Basically, mainstream is continuing its bitch fight between two sides – one supporting climate change as a major factor, and the other, intent on accusing humans for the extinctions. Catastrophism is not a feature. It is ignored by both sides. In this study it is all down to a few human hunter bands armed with bows and arrows, the atlatl, and spears, that brought these great herds of large fauna to their complete demise – and various other species into a dramatic loss of numbers. Where ever they were. The new study  from Aarhus University, shows that abundances of large species fell around 50,000 years ago. Or, to be more precise, around 40,000 years ago = the Laschamp Event. Where the 50,000 years ago figure comes from is anyone’s guess but is probably associated with Bayesian dating methodology which keeps pushing the event further into the past. 42,000 years ago is regularly cited by some authorities, in keeping with Bayessian dating systems. On the other hand, it may be that they actually wish to distance themselves from the Laschamp event – which involved a reversal of the geomagnetic poles. Likewise, they begin at 750,000 or 800,000 years ago – an effort to distance themselves from the geomagnetic reversal on that occasion. One can see straightaway that the researchers have hemmed themselves into a field that is defined by two catastrophic events. They must also assume that nothing much of note occurred between the two reversals – but it did. The Eemian interglacial for example, and the 450,000 years ago glacial advance in Europe. They do not appear to make much of those two events – but they must have had an effect on humans and animals. They claim, basically, that no extinction of animals occurred between 750,000 and 50,000 years ago. I suppose it only takes a new study to say otherwise.

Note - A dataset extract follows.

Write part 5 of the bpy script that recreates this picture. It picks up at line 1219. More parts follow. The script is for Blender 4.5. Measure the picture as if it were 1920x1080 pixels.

The next point in their armoury is that climate cannot be the blame for the extinctions or population collapses. Simply because no extinctions occorred in the time frame they have created. Hence, only humans can be responsible for killing all those animals. We are talking about hundreds of thousands, if not millions. Looking at it from the perspective of uniformitarianism, which discounts catastrophism, one can see where they are coming from. Its a bit like a climate model. If you only factor in what you think might be going on you will get a result that reinforces your thinking. If you ignore catastrophism and then catastrophism will be absent from your conclusions. We also know that around 50,000 years ago, or to be more precise, at 40,000 years ago during the Laschamp Event, humans also almost died out. Yet, they are supposed to be responsible for killing all those animals. On top of that when whole herds of horses have been found  buried in mud and sediments one has to wonder how humans managed to achieve that trick. No doubt the climate worriers will be back with a reposte – and will also ignore catastrophism.